Anthony J. Allott - Silgan Holdings, Inc.
Management
Sure, I'll take the metal and I'll let Adam take the resin side. So, on the metal side, we did have sizable increase this year to start with, then we got into the whole tariff issue. I would have to say we're sort of in the middle of that right now, as you can probably imagine, where tariffs were effectively to start March 23, but then, more and more exemptions to a point where some 60% or 70% of the market is now under some form of temporary exemption, which could go away in May. All of that has driven up the commodity steel market. So, in general, there is definitely inflation in steel. Most of what we buy is domestically sourced or Canada, so North American sourced.

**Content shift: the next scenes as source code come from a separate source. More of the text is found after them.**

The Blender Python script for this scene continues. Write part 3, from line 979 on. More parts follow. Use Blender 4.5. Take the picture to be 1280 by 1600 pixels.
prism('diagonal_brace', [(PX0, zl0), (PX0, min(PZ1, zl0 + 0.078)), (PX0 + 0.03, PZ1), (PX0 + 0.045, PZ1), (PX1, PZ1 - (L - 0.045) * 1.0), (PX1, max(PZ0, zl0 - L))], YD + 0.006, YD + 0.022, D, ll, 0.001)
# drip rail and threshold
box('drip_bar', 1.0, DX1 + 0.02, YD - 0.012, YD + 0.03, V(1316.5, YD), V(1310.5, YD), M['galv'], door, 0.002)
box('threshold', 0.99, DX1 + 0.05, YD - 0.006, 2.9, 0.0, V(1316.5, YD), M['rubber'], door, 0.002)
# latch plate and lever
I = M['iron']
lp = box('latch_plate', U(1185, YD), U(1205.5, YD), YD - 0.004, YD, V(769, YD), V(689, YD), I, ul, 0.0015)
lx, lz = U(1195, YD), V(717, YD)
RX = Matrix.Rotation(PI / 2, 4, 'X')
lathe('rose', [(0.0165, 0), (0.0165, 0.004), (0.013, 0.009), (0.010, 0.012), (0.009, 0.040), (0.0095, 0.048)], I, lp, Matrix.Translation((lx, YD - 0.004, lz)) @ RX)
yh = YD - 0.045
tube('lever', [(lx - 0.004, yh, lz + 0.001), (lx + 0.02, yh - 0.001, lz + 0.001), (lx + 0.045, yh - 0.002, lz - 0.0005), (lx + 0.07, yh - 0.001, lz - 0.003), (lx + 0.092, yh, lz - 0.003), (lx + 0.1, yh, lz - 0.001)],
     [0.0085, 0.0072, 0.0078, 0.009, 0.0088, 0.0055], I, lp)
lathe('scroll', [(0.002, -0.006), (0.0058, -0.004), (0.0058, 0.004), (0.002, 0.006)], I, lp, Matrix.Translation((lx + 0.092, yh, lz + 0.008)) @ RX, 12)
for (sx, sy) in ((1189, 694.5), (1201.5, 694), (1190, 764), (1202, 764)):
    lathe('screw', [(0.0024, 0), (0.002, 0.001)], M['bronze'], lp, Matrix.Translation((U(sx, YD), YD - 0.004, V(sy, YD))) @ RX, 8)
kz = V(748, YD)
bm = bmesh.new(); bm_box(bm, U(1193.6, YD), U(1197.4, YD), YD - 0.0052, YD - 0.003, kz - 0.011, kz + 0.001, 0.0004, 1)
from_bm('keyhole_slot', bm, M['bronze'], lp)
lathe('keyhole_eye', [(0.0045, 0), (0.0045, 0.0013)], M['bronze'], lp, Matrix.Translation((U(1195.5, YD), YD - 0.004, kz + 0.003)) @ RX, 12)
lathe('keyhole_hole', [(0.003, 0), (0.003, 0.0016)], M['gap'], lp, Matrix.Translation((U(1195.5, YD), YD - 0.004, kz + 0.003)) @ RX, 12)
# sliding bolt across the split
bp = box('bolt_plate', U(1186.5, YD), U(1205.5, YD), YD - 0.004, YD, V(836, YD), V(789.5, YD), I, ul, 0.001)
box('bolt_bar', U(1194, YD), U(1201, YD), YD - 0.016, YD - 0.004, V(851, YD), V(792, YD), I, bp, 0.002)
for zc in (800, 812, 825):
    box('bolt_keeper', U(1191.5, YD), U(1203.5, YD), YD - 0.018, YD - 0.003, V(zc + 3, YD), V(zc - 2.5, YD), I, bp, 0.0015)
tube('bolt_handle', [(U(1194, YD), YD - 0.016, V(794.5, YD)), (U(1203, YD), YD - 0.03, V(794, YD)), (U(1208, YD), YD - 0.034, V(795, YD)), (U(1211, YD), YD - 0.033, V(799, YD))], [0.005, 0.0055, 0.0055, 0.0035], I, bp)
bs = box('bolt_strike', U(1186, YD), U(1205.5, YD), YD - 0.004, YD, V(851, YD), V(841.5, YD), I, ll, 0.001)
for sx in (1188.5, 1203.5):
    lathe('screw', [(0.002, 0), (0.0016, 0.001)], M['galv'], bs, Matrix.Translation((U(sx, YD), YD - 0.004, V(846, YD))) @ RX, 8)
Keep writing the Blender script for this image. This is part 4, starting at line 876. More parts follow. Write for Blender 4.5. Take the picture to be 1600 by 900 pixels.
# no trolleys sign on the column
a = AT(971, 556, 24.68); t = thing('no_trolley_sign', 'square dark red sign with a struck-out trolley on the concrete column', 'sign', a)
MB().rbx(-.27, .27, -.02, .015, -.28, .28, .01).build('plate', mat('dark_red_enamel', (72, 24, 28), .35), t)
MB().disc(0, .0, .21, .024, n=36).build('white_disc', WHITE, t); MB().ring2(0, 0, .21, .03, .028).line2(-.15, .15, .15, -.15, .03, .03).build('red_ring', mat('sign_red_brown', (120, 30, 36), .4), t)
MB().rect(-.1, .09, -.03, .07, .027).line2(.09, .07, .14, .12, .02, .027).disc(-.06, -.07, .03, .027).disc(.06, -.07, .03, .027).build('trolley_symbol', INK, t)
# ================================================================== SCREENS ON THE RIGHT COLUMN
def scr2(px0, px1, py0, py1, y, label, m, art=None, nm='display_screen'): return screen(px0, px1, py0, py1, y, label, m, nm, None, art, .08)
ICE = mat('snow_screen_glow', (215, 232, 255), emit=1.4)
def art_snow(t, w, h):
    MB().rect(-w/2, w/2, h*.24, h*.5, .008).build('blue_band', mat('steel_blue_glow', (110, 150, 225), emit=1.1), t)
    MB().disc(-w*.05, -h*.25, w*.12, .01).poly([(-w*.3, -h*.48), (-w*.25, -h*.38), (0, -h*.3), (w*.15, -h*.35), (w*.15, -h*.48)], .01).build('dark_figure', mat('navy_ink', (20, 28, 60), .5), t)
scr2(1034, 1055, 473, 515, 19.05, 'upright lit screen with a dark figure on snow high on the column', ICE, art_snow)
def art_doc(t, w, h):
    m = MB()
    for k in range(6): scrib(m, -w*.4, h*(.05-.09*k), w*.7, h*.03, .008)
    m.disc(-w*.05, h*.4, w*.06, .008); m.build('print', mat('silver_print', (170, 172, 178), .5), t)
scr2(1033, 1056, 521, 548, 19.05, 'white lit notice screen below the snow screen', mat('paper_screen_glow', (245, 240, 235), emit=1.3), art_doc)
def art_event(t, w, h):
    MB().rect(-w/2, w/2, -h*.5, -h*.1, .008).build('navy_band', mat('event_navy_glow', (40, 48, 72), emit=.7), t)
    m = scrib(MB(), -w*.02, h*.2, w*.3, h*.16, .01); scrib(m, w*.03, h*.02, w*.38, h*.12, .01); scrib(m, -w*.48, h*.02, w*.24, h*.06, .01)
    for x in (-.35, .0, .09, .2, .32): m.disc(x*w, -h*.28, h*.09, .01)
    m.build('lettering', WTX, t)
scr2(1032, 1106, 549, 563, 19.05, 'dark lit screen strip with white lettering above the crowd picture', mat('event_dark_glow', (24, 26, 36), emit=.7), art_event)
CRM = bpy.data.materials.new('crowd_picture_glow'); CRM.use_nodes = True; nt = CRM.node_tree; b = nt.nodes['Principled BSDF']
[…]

So, the tariff thing wouldn't be – it would be somewhat of a hit to us, but it would be less than probably too much of the rest of the market. But the overall market, our view is that if tariffs come in place, the overall market is going to go up. And again, the commodity markets already reacted that way. So, I would say that there is definitely inflationary pressures on the metal market and we're just kind of working through that. Again, I think everyone on the call knows it, but that ultimately is a pass-through for us to our customers. So, as to our financial performance, it's not a very particularly important point, but it is very important in terms of us having the most competitive package to provide to our customers. So, we're highly engaged and what happens here, I care a lot about it, are in the fight. And by the way, the can is by far the lowest cost overall package for delivery of food products. So, we still feel good about that, but we want to keep that price as low as we can. So, a long answer to say that inflation is out there and is on the climb right now. It's not decreasing at this stage.